* [Short exercise] Each line of the data that includes the string "from" is to be copied out.

########################################

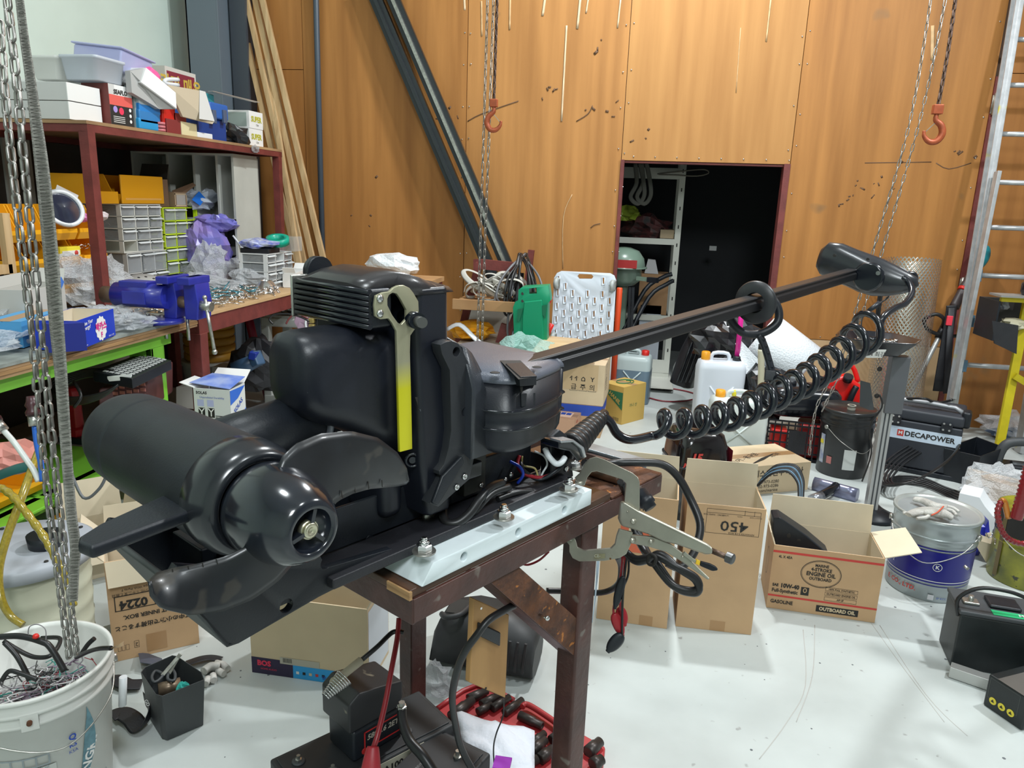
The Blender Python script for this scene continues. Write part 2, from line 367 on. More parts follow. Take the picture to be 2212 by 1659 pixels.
# ---------------------------------------------------------------- leaning timber and channels
for k, (a, c, w) in enumerate([((513, 0), (650, 600), .042), ((533, 0), (666, 600), .038), ((552, 0), (684, 600), .045), ((567, 0), (708, 600), .042), ((575, 130), (640, 530), .04)]):
    P1 = yp(a[0], a[1], 5.82 - .03 * (k % 2)); P0 = yp(c[0], c[1], 5.62 if k < 4 else 5.5); d = P1 - P0; P0 = P0 - d * (P0.z / d.z); P1 = P1 + d * .12 if k < 4 else P1
    b = B().bar(P0, P1, w, .03, (0, -1, 0))
    o = b.build('pine_batten', PINE, None, bevel=.002, seg=1)
    tagp(o, ['leftmost at the top of the pale battens leaning in the back corner', 'second pale pine batten from the left leaning beside the grey column',
             'third pale pine batten from the left leaning on the back wall', 'thickest pale pine batten, nearest the slate pipe on the wall', 'short pine batten leaning behind the red shelf post'][k], 'timber', None, 'battens leaning in the corner')
CH = mat('anodised_dark_channel', (.045, .05, .055), .3, .6)
for k, (a, c) in enumerate([((812, 0), (1048, 560)), ((850, 0), (1086, 555))]):
    P1 = yp(a[0], a[1], 5.80); P0 = yp(c[0], c[1], 5.68); d = P1 - P0; P0 = P0 - d * (P0.z / d.z); P1 = P1 + d * .08
    t = T('steel_channel', ['long dark metal channel leaning on the plywood wall, left of its pair', 'long dark metal channel leaning on the plywood wall, right of its pair'][k], 'channel', P0, 'leaning channels')
    dn = d.normalized(); x = dn.cross(V((0, -1, 0))).normalized(); y = x.cross(dn)
    B().bar(P0, P1, .092, .012, (0, -1, 0)).build('web', CH, t)
    for sgn in (-1, 1): B().bar(P0 + x * sgn * .042 + y * -.02, P1 + x * sgn * .042 + y * -.02, .008, .05, (0, -1, 0)).build('flange', CH, t)
    B().bar(P0 + y * -.022 * (1 if y.y > 0 else -1), P1 + y * -.022 * (1 if y.y > 0 else -1), .024, .03, (0, -1, 0)).build('rib', STL if k else CH, t)
# ---------------------------------------------------------------- red shelf over the bench, bench frames
def post(b, x, y, z0, z1, w=.05): b.b2((x - w / 2, y - w / 2, z0), (x + w / 2, y + w / 2, z1))
sh = T('steel_shelf', 'red oxide steel frame shelf with wooden deck piled with boxes above the bench', 'shelf', (-3.1, 4.3, .92))
for x, y in ((-2.675, 3.36), (-2.675, 5.30), (-3.6, 3.36), (-3.6, 5.30)): b = B(); post(b, x, y, .92, 1.80); b.build('post', REDP, sh)
for lo, hi in (((-2.70, 3.335, 1.80), (-2.65, 5.33, 1.835)), ((-3.66, 3.335, 1.80), (-3.61, 5.33, 1.835)), ((-3.66, 3.335, 1.80), (-2.65, 3.385, 1.835)), ((-3.66, 5.28, 1.80), (-2.65, 5.33, 1.835))):
    B().b2(lo, hi).build('rail', REDP, sh)
B().b2((-3.66, 3.33, 1.836), (-2.648, 5.33, 1.852)).build('deck', wood('stained_ply_deck', (.45, .28, .14), (.25, .15, .08), (3, 3, 3), 1), sh)
rb = T('red_workbench', 'red oxide steel workbench with a thin wooden top along the left side', 'workbench', (-2.9, 4.4, 0))
BT = wood('worn_bench_top', (.42, .27, .14), (.22, .13, .07), (3, 3, 3), 1)
B().b2((-3.66, 3.47, .905), (-2.215, 5.30, .92)).build('bench_top', wood('edge_ply', (.62, .42, .22), (.45, .28, .14), (3, 3, 3), 1), rb)
for lo, hi in (((-2.265, 3.47, .815), (-2.222, 5.30, .905)), ((-3.64, 3.47, .815), (-3.60, 5.30, .905)), ((-3.64, 3.47, .82), (-2.222, 3.51, .905)), ((-3.64, 5.26, .82), (-2.222, 5.30, .905))):
    B().b2(lo, hi).build('apron', REDP, rb)
for x, y in ((-2.25, 3.50), (-2.25, 5.26), (-3.6, 3.5), (-3.6, 5.26)): b = B(); post(b, x, y, 0, .82, .07); b.build('leg', REDP, rb, bevel=.004)
B().b2((-3.6, 3.5, .10), (-2.27, 4.3, .14)).build('low_shelf', wood('dusty_board', (.30, .25, .20), (.2, .16, .13), (3, 3, 3), 1), rb)
GRN = mat('lime_green_steel', (.22, .60, .05), .4, var=.12, scale=6)
gb = T('green_workbench', 'lime green steel workbench with a worn layered wooden top beside the hanging chain', 'workbench', (-2.8, 2.4, 0))
for k in range(4): B().b2((-3.6, .9, .862 + k * .014), (-2.225 + .004 * (k % 2), 3.46, .875 + k * .014)).build('top_layer', [BT, PLYE][k % 2] if k < 3 else mat('grimy_bench_surface', (.33, .36, .33), .6, var=.5, scale=9), gb)
B().b2((-2.32, .95, .80), (-2.27, 3.30, .862)).build('apron', GRN, gb, bevel=.003)
b = B(); lp = [(-2.95, 3.22, 0), (-2.95, 3.22, .8), (-2.28, 3.22, .8), (-2.28, 3.22, 0), (-2.34, 3.22, 0), (-2.37, 3.22, .12), (-2.37, 3.22, .55), (-2.45, 3.22, .66), (-2.75, 3.22, .68), (-2.85, 3.22, .5), (-2.87, 3.22, 0)]
b.prism([lp[i] for i in (1, 2, 3, 4, 5, 6, 7)] + [(-2.45, 3.22, .74), (-2.95, 3.22, .74)], (0, .012, 0)); b.b2((-2.30, 3.14, 0), (-2.27, 3.24, .8)); b.b2((-2.37, 3.14, .0), (-2.27, 3.155, .8)); b.build('end_frame', GRN, gb, bevel=.002)
b = B()
for k in range(6): b.b2((-2.2695, 3.175, .10 + k * .11), (-2.268, 3.205, .12 + k * .11))
b.build('slot', INK, gb, kind='stuff')
for k in range(3): B().b2((-3.5, 1.35 + k * .62, .235), (-2.42 + .06 * k, 1.95 + k * .62, .25)).build('shelf_panel', GRN, gb, bevel=.004)
B().b2((-2.47, 1.35, .185), (-2.43, 3.2, .25)).build('shelf_lip', GRN, gb, bevel=.003)
# pale cubby cabinet in the corner
cb = T('cubby_cabinet', 'pale grey cubby cabinet with upright dividers behind the small drawers', 'cabinet', (-3.1, 4.95, .92))
CAB = mat('pale_grey_board', (.52, .53, .48), .6, var=.08, scale=5)
B().b2((-3.50, 5.12, .92), (-2.74, 5.135, 1.775)).build('back_panel', mat('cubby_back', (.33, .33, .30), .7, var=.15, scale=6), cb)
for x in (-3.50, -3.235, -3.04, -2.87, -2.755): B().b2((x, 4.80, 1.36 if x > -3.4 and x < -2.8 else .92), (x + .016, 5.12, 1.775)).build('divider', CAB, cb)
for z, x0 in ((1.775, -3.5), (1.345, -3.3), (1.30, -2.98)): B().b2((x0, 4.80, z), (-2.74, 5.12, z + .014)).build('shelf_board', CAB if z > 1.5 else WHT, cb)
B().b2((-3.0, 4.82, .93), (-2.984, 5.1, 1.30)).build('side_panel', CAB, cb)
B().prism([(-3.25, 4.79, .93), (-3.02, 4.79, .93), (-2.98, 4.79, 1.28), (-3.10, 4.79, 1.12)], (0, .006, 0)).build('leaning_board', mat('pale_leaf', (.6, .6, .57), .6), cb)
# ================================================================ WORK STAND
TS = mat('brown_red_steel', (.085, .032, .024), .42, var=.5, scale=9, bump=.15, bscale=60, spots=(.16, .13, .11), spotscale=22, spotlo=.66)
RS = mat('heavy_rust', (.15, .055, .022), .8, col2=(.06, .025, .015), scale=22, bump=.5, bscale=90, spots=(.42, .15, .03), spotscale=45, spotlo=.64)
RTOP = wood('oily_plank', (.10, .05, .028), (.04, .02, .013), (5, 5, 5), 1, .15, .3)
stand = T('work_stand', 'rusty brown steel work stand with plank top carrying the electric boat motor', 'stand', m(.4, -.2, 0))
def mb(b, s, t, z):
    cs = [m(a, c, d) for d in z for c in t for a in s]
    return b.add(cs, [(0, 2, 3, 1), (4, 5, 7, 6), (0, 1, 5, 4), (2, 6, 7, 3), (0, 4, 6, 2), (1, 3, 7, 5)])
mb(B(), (-.025, .575), (-.70, .005), (.903, .9195)).build('plank_top', RTOP, stand, bevel=.003)
mb(B(), (-.028, -.022), (-.05, .008), (.903, .918)).build('chipped_edge', PLYE, stand)
mb(B(), (-.02, .80), (.002, .010), (.858, .903)).build('rim', TS, stand, bevel=.002)
mb(B(), (-.022, -.014), (-.70, .008), (.855, .903)).build('rim', TS, stand, bevel=.002)
mb(B(), (-.02, .80), (-.70, -.692), (.855, .903)).build('rim', TS, stand)
mb(B(), (.575, .80), (-.12, .008), (.903, .909)).build('angle_flange', RS, stand, bevel=.002)
mb(B(), (.79, .80), (-.70, .008), (.858, .905)).build('rim', TS, stand)
mb(B(), (.64, .70), (-.30, -.02), (.912, .93)).build('cross_piece', RTOP, stand, bevel=.006)
for s, t in ((.475, -.05), (.52, -.655)):
    mb(B(), (s, s + .062), (t, t + .055), (0, .858)).build('leg', TS, stand, bevel=.006)
qd = [ft(1050, 1250, .006), ft(1115, 1219, .006), ft(1272, 1359, -.002), ft(1259, 1434, -.002)]
br = B().prism(qd, N * -.006).build('rusty_brace', RS, stand, bevel=.001, label='orange rusted diagonal channel brace')
B().prism([qd[0], qd[3], qd[3] - N * .07, qd[0] - N * .07], Z * .005).build('brace_flange', TS, stand)
b = B()
for k in range(26):
    f = k / 25; p = qd[2].lerp(qd[3], f) + V((0, 0, 0)); b.sphere(p + U * .004 + Z * rr.uniform(-.003, .003), rr.uniform(.0025, .005), 6)
    if k < 16: p = qd[0].lerp(qd[1], k / 15); b.sphere(p + Z * rr.uniform(-.003, .004), rr.uniform(.0025, .0045), 6)
b.build('weld_bead', mat('weld_metal', (.12, .11, .1), .4, .7), stand, kind='stuff')
p0, p1 = ft(1165, 1328, .008), ft(1182, 1335, .035)
sw = B().cyl(p0, p1, .0028, n=8).lathe([(.0, .0), (.0055, .0), (.0055, .002), (.003, .004), (0, .004)], p1, p1 - p0, 10); sw.build('loose_screw', CHR, stand)
B().tube([ft(1293, 1195, .0056), ft(1290, 1240, .0056), ft(1285, 1300, .0056), ft(1279, 1345, .0056)], lambda t: (.006 * (1 - t) + .001, .0006), 8, res=4, flat=U).build('spray_mark', mat('pale_blue_spray', (.36, .44, .52), .4), stand)
WB = wood('socket_board', (.46, .26, .10), (.33, .17, .06), (12, 12, 1), 1, .08, .5)
bo = T('socket_board', 'varnished plywood board with a black socket, hung under the work stand', 'socket board', ft(1055, 1400, -.05))
pts = [ft(1024, 1293, -.05), ft(1100, 1328, -.05), ft(1092, 1508, -.05), ft(1015, 1475, -.05)]
B().prism(pts, N * -.014).build('board', WB, bo, bevel=.002)
B().prism([ft(x, y, -.049) for x, y in ((1030, 1342), (1073, 1362), (1072, 1392), (1028, 1370))], N * .012).build('socket', BLK, bo, bevel=.003)
for x, y in ((1039, 1314), (1072, 1332), (1049, 1487)): B().cyl(ft(x, y, -.05), ft(x, y, -.05) + N * .0012, .0028, n=8).build('screw', CHR if y < 1400 else INK, bo)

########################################

* [The completed task]
The Blender Python script for this scene continues. Write part 2, from line 367 on. More parts follow. Take the picture to be 2212 by 1659 pixels.
    tagp(o, ['leftmost at the top of the pale battens leaning in the back corner', 'second pale pine batten from the left leaning beside the grey column',
             'third pale pine batten from the left leaning on the back wall', 'thickest pale pine batten, nearest the slate pipe on the wall', 'short pine batten leaning behind the red shelf post'][k], 'timber', None, 'battens leaning in the corner')